[Extracted records]
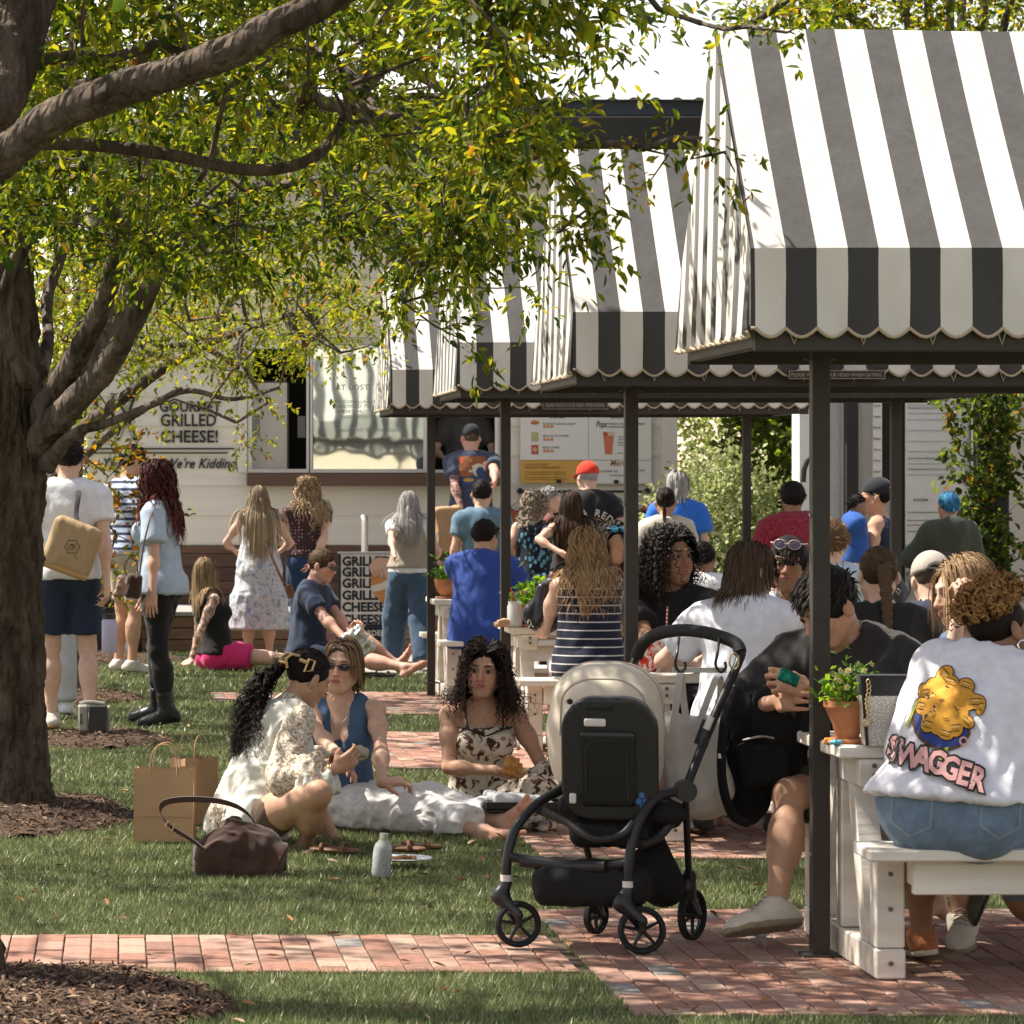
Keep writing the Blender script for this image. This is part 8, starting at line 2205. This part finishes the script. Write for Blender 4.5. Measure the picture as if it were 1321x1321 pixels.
def twig_leaves(ends,rn,per=26,size=.05,aspect=.32,cols=None,wts=None,twl=.28,droop=.25,ntw=3,lift=0.):
 """leaf faces along short twigs that fan out from every clump; returns leaf frames"""
 out=[]
 for(c,d)in ends:
  tint=rn.uniform(.8,1.2)
  for t in range(ntw):
   td=d*.5+rn.normal(0,.65,3)+np.array([0,0,-droop+lift]);td/=np.linalg.norm(td)
   L=twl*rn.uniform(.6,1.2)
   for k in range(per//ntw):
    s=rn.uniform(.05,1);p=np.array(c)+td*L*s+rn.normal(0,.012,3)
    ld=td*.8+rn.normal(0,.6,3)+np.array([0,0,-.15]);ld/=np.linalg.norm(ld)
    out.append((p,ld,tint))
 n=len(out);P=np.array([o[0]for o in out]);D=np.array([o[1]for o in out]);tn=np.array([o[2]for o in out])
 U=rn.normal(0,.55,(n,3))+np.array([0,0,1.]);S=np.cross(D,U);S/=np.linalg.norm(S,axis=1)[:,None]+1e-9;N=np.cross(S,D)
 l=size*rn.uniform(.55,1.25,n);w=l*aspect*rn.uniform(.8,1.2,n)
 cols=np.array(cols);ci=rn.choice(len(cols),n,p=wts);C_=cols[ci]*(tn*rn.uniform(.75,1.25,n))[:,None]
 return P,D,S,N,l,w,C_
def leaf_faces(P,D,S,N,l,w,C_,lo=False):
 l=l[:,None];w=w[:,None];n=len(P)
 if lo:
  v=np.stack([P,P+D*l*.5+S*w+N*w*.25,P+D*l,P+D*l*.5-S*w+N*w*.25],1).reshape(-1,3)
  i=(np.arange(n)*4)[:,None];return v,np.concatenate([i+np.array([[0,2,1]]),i+np.array([[0,3,2]])]),np.repeat(C_,4,0)
 v=np.stack([P,P+D*l*.35+S*w*.9+N*w*.3,P+D*l*.72+S*w*.7+N*w*.25,P+D*l-N*l*.10,P+D*l*.72-S*w*.7+N*w*.25,P+D*l*.35-S*w*.9+N*w*.3],1).reshape(-1,3)
 i=(np.arange(n)*6)[:,None]
 F=np.concatenate([i+np.array([[0,3,2]]),i+np.array([[0,2,1]]),i+np.array([[0,4,3]]),i+np.array([[0,5,4]])])
 return v,F,np.repeat(C_,6,0)
def leafmesh(name,L,root,m=None,lo=False):
 v,F,c=leaf_faces(*L,lo=lo);me=me_np(name,v,F,m or LEAFM,True,{'Leaf':c})
 me.transform(Matrix.Translation(-V3(root.location)));o=obj(name,me,root);tag(o,kind='stuff');return o
def inpoly(x,y,poly):
 r=False;n=len(poly);j=n-1
 for i in range(n):
  xi,yi=poly[i];xj,yj=poly[j]
  if(yi>y)!=(yj>y)and x<(xj-xi)*(y-yi)/(yj-yi)+xi:r=not r
  j=i
 return r
def sample(poly,d0,d1,n,rn,sep=.16):
 xs=[p[0]for p in poly];ys=[p[1]for p in poly];out=[];tries=0
 while len(out)<n and tries<n*60:
  tries+=1
  x,y=rn.uniform(min(xs),max(xs)),rn.uniform(min(ys),max(ys))
  if not inpoly(x,y,poly):continue
  p=np.array(W(x,y,rn.uniform(d0,d1)))
  if out and np.min(np.linalg.norm(np.array(out[-120:])-p,axis=1))<sep:continue
  out.append(p)
 return out
def clears(p,top=2.6,x=1.90):
 """would the clump's shade miss the roofs of the canopies?"""
 k=(p[2]-top)/SUN.z;return p[0]-SUN.x*k<x
def overhead(x0,x1,y0,y1,z0,z1,n,rn,sep=.2):  # unseen clumps added outside the frame to throw dappled shade on the lawn
 out=[];t=0
 while len(out)<n and t<n*50:
  t+=1
  p=np.array([rn.uniform(x0,x1),rn.uniform(y0,y1),rn.uniform(z0,z1)])
  py=VY+(EYE-p[2])*FOC/p[1]
  if py>-30 and p[0]>-150/FOC*p[1]-.1:continue
  if not clears(p):continue
  if out and np.min(np.linalg.norm(np.array(out[-150:])-p,axis=1))<sep:continue
  out.append(p)
 return out
GREENS=[(.065,.105,.016),(.115,.150,.022),(.18,.195,.028),(.030,.058,.016),(.24,.17,.03),(.20,.10,.03)]
rn=np.random.default_rng(42)
A=Tree('oak_tree',(-.62,10.75,0),'nearest oak at the left edge whose heavy limb crosses the top left corner','oaks on the lawn')
A.trunk([(-.62,10.75,-.05),(-.585,10.75,.12),(-.60,10.75,.35),(-.62,10.78,1.2),(-.60,10.8,2.2),W(-60,150,10.8)],[.30,.235,.19,.17,.16,.15],90,sub=16,fine=.09)
A.trunk([W(-70,170,10.8),W(-20,130,10.9),W(15,50,11.0),W(45,-40,11.1),W(80,-200,11.3)],[.13,.12,.105,.095,.08],80,'limb',.08,sub=26,fine=.08)
A.trunk([W(-75,250,10.8),W(-10,212,10.7),W(60,158,10.6),W(150,118,10.5),W(230,92,10.45),W(300,66,10.4),W(345,38,10.4),W(410,8,10.4),W(470,-30,10.4),W(560,-90,10.5)],[.085,.062,.060,.055,.054,.055,.050,.046,.042,.034],60,'limb',.09,sub=24,fine=.07)
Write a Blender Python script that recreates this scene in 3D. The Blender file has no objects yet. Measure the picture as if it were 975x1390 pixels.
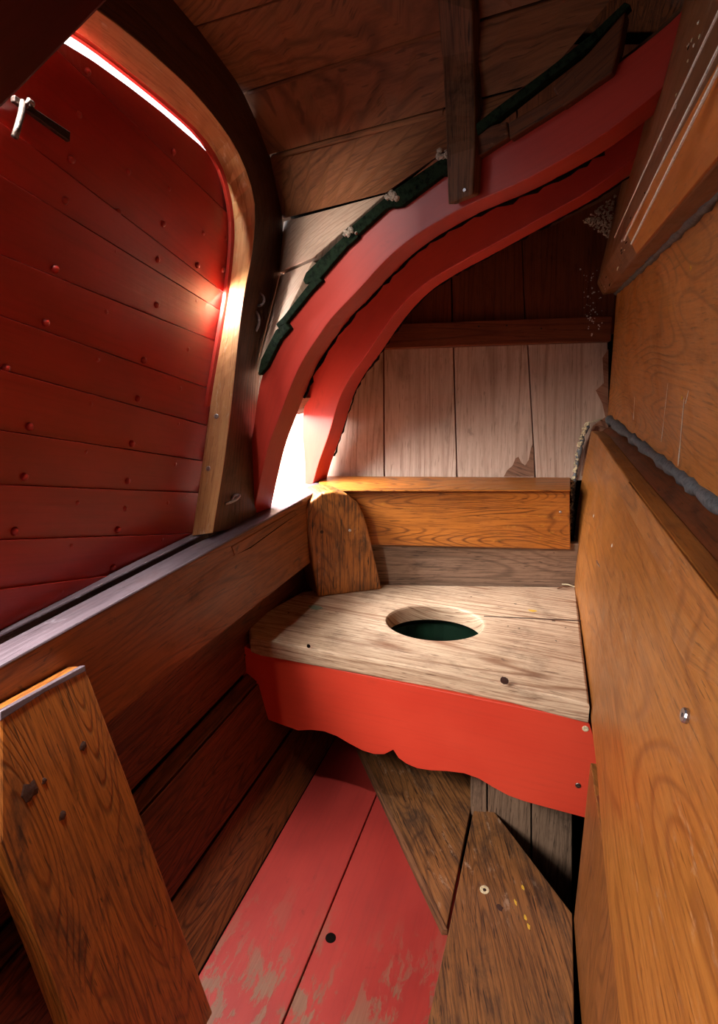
import bpy, bmesh, math, random
import numpy as np
from mathutils import Vector, Matrix
random.seed(7)
SC = bpy.context.scene
COL = SC.collection
# ------------------------------------------------------------------ camera model (975x1390 frame)
f = 800.0; cx = 487.0; cy = 650.0; H = 1.14
pit = math.atan(190 / f); yaw = math.atan(281 / math.hypot(f, 190))
Fw = np.array([-math.sin(yaw) * math.cos(pit), math.cos(yaw) * math.cos(pit), -math.sin(pit)])
Rt = np.array([math.cos(yaw), math.sin(yaw), 0.0]); Up = np.cross(Rt, Fw)
C0 = np.array([0, 0, H])
def ray(x, y): return Fw + Rt * (x - cx) / f - Up * (y - cy) / f
def on(x, y, ax, v):
    r = ray(x, y); return C0 + r * ((v - C0[ax]) / r[ax])
def X(x, y, v): return on(x, y, 0, v)
def Y(x, y, v): return on(x, y, 1, v)
def Z(x, y, v): return on(x, y, 2, v)
def PL(x, y, pl):
    P, n = pl; r = ray(x, y); return C0 + r * ((P - C0) @ n) / (r @ n)
def V(*a): return np.array(a, float)
def unit(v): v = np.array(v, float); return v / np.linalg.norm(v)
cam = bpy.data.cameras.new('camera'); co = bpy.data.objects.new('camera', cam); COL.objects.link(co)
cam.sensor_fit = 'VERTICAL'; cam.sensor_height = 36; cam.lens = f / 1390 * 36
cam.shift_y = -(695 - 650) / 1390; cam.shift_x = (487.5 - cx) / 1390
cam.clip_start = 0.01
M = Matrix(((Rt[0], Up[0], -Fw[0], 0), (Rt[1], Up[1], -Fw[1], 0), (Rt[2], Up[2], -Fw[2], H), (0, 0, 0, 1)))
co.matrix_world = M
SC.camera = co
SC.view_settings.view_transform = 'Standard'; SC.view_settings.look = 'None'
SC.view_settings.gamma = 1; SC.view_settings.use_curve_mapping = False; SC.view_settings.exposure = .3

# ------------------------------------------------------------------ materials
def lin(c):
    return tuple(((v / 255) / 12.92 if v / 255 <= .04045 else (((v / 255) + .055) / 1.055) ** 2.4) for v in c) + (1,)
class NT:
    def __init__(s, name):
        s.m = bpy.data.materials.new(name); s.m.use_nodes = True; s.t = s.m.node_tree; s.t.nodes.clear()
        s.out = s.t.nodes.new('ShaderNodeOutputMaterial'); s.b = s.t.nodes.new('ShaderNodeBsdfPrincipled')
        s.t.links.new(s.b.outputs[0], s.out.inputs[0])
        s.uv = s.t.nodes.new('ShaderNodeUVMap').outputs[0]
        g = s.t.nodes.new('ShaderNodeNewGeometry'); s.pos = g.outputs['Position']
    def l(s, a, b): s.t.links.new(a, b)
    def put(s, sock, v):
        if isinstance(v, bpy.types.NodeSocket): s.l(v, sock)
        else: sock.default_value = v
    def map(s, sc, vec=None):
        n = s.t.nodes.new('ShaderNodeMapping'); s.l(vec or s.uv, n.inputs[0]); n.inputs['Scale'].default_value = sc
        return n.outputs[0]
    def noise(s, sc, det=3, rough=.55, dist=0, vec=None, scale=1):
        n = s.t.nodes.new('ShaderNodeTexNoise'); s.l(s.map(sc, vec), n.inputs['Vector'])
        n.inputs['Scale'].default_value = scale; n.inputs['Detail'].default_value = det
        n.inputs['Roughness'].default_value = rough; n.inputs['Distortion'].default_value = dist
        return n.outputs[0]
    def math(s, op, a, b=0, c=0):
        n = s.t.nodes.new('ShaderNodeMath'); n.operation = op
        s.put(n.inputs[0], a); s.put(n.inputs[1], b); s.put(n.inputs[2], c); return n.outputs[0]
    def ramp(s, v, a, b):      # smooth 0..1 between a and b
        n = s.t.nodes.new('ShaderNodeMapRange'); n.interpolation_type = 'SMOOTHSTEP'
        s.put(n.inputs[0], v); n.inputs[1].default_value = a; n.inputs[2].default_value = b; return n.outputs[0]
    def mix(s, fac, a, b, mode='MIX'):
        n = s.t.nodes.new('ShaderNodeMix'); n.data_type = 'RGBA'; n.blend_type = mode
        s.put(n.inputs[0], fac); s.put(n.inputs[6], a); s.put(n.inputs[7], b); return n.outputs[2]
    def bump(s, h, st, dist=.002, nrm=None):
        n = s.t.nodes.new('ShaderNodeBump'); n.inputs['Strength'].default_value = st; n.inputs['Distance'].default_value = dist
        s.l(h, n.inputs['Height'])
        if nrm: s.l(nrm, n.inputs['Normal'])
        return n.outputs[0]
    def fin(s, col, rough, nrm=None, spec=.5, coat=0):
        s.put(s.b.inputs['Base Color'], col); s.put(s.b.inputs['Roughness'], rough)
        s.b.inputs['Specular IOR Level'].default_value = spec; s.b.inputs['Coat Weight'].default_value = coat
        s.b.inputs['Coat Roughness'].default_value = .25
        if nrm: s.l(nrm, s.b.inputs['Normal'])
        return s.m

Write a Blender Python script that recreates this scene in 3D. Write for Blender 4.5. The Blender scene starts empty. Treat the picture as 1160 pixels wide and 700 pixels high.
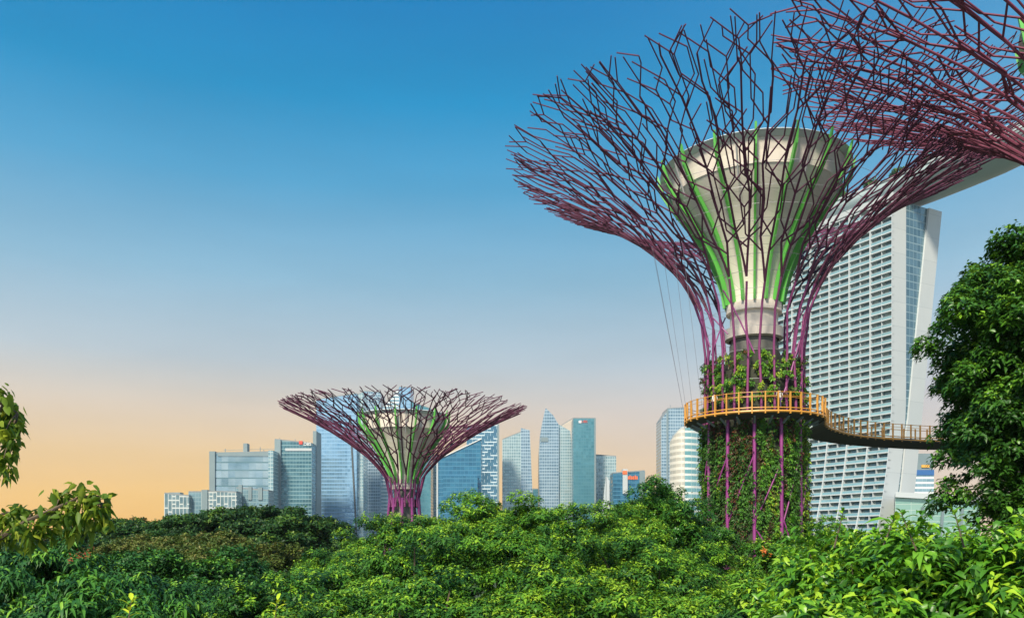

## Exercise details
Where a line of the data holds "scene", show that line.

## Task solution
Write a Blender Python script that recreates this scene in 3D. The Blender file has no objects yet. Measure the picture as if it were 975x1390 pixels.
SC = bpy.context.scene
Write a Blender Python script that recreates this scene in 3D. Write for Blender 4.5. The Blender scene starts empty. Treat the picture as 1160 pixels wide and 700 pixels high.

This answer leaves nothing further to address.